THE FIRST CRADLE OF GREEK CIVILIZATION. T

is a striking sidelight on the near Eastern question, now at the acute phase once more, that the liberation of Crete from Ottoman misrule led directly to the discovery of an early and hitherto undreamed of civilization. This fact appears in a paper by Mr. D. G. Hogarth in Cornhill on the Cretan Exhibition at Burlington House, London. Minoan Knossos was the center of the most significant of the Hellenic myths and traditions of power, and Schliemann had endeavored to institute explorations there; but the Ottoman governors and the Moslem owners of the site interposed difficulties. After Prince George and freedom came, Mr. Arthur Evans, keeper of the Ashmolean Museum at Oxford, had no difficulty in buying out the Moslem owners, and in March, 1900, he put in the first spade. The result of three seasons' work has shown this hillock "to contain by far the most varied and extraordinary evidence of a dead civilization that perhaps has ever been brought to light at one spot in any part of the world."

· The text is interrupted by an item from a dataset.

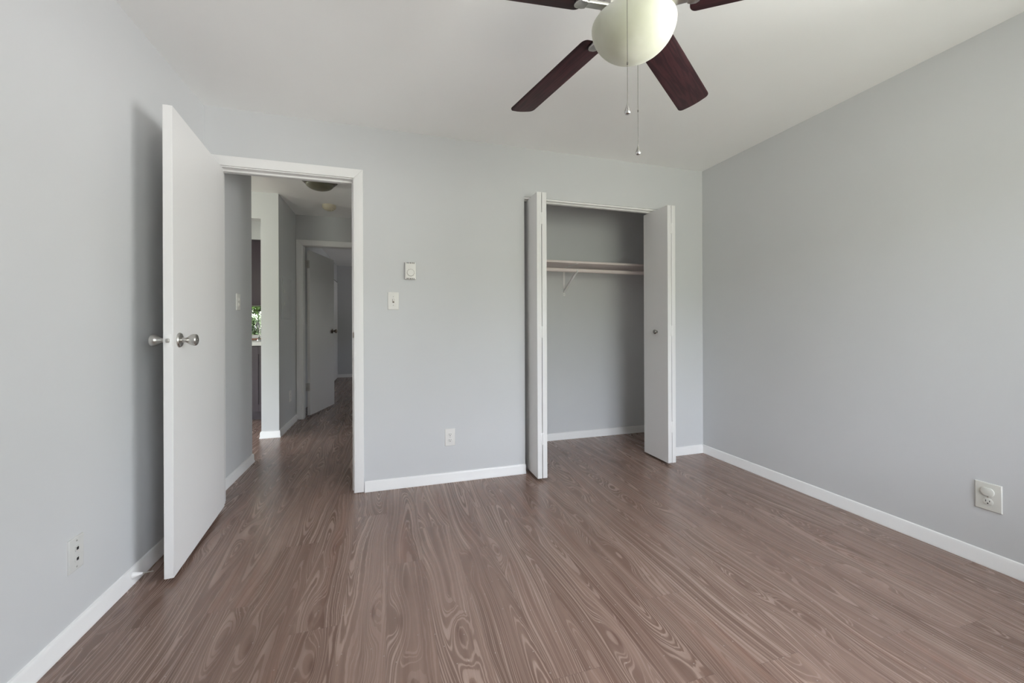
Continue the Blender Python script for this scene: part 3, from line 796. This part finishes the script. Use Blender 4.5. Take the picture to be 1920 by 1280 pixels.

"Not only could the Knossian builders pile story upon story of massive stonework, connected by broad and easy internal stairways, rising flight over flight, for the first time in the history of architecture, but they could drain and sanitate their constructions better than our own medieval builders.

"There are many indications here of a peaceful prosperity and a sumptuousness of civilization for which one was little prepared in wild Crete in the middle of the second millennium before the Christian era. It is most significant. that this great Palace building, with all its wealth in kind suggested by the presence of hundreds of oil and wine jars as high as a man, and with all its wealth in precious material— gold, silver, ivory, crystal-whose existence actual remains, paintings, and the many sunken treasure-chests abundantly prove, should have been wholly unfortified. Its great portals, north and south, open straight on to the surrounding country; and the town, clustering round, seems to have had no wall."

The Cretan king, it is inferred, had command, not only of his own island, but of the South Egean. Hence the luxurious peace enjoyed at Knossos, which neither Memphis, Thebes, nor Babylon could ever enjoy.

"Thanks to natural advantages of isolated position and fertility, Crete seems to have taken the lead of all its neighboring lands in the third millennium B.C., and to have kept it till the cataclysm which everywhere overwhelmed Egean civilization about the beginning of the first.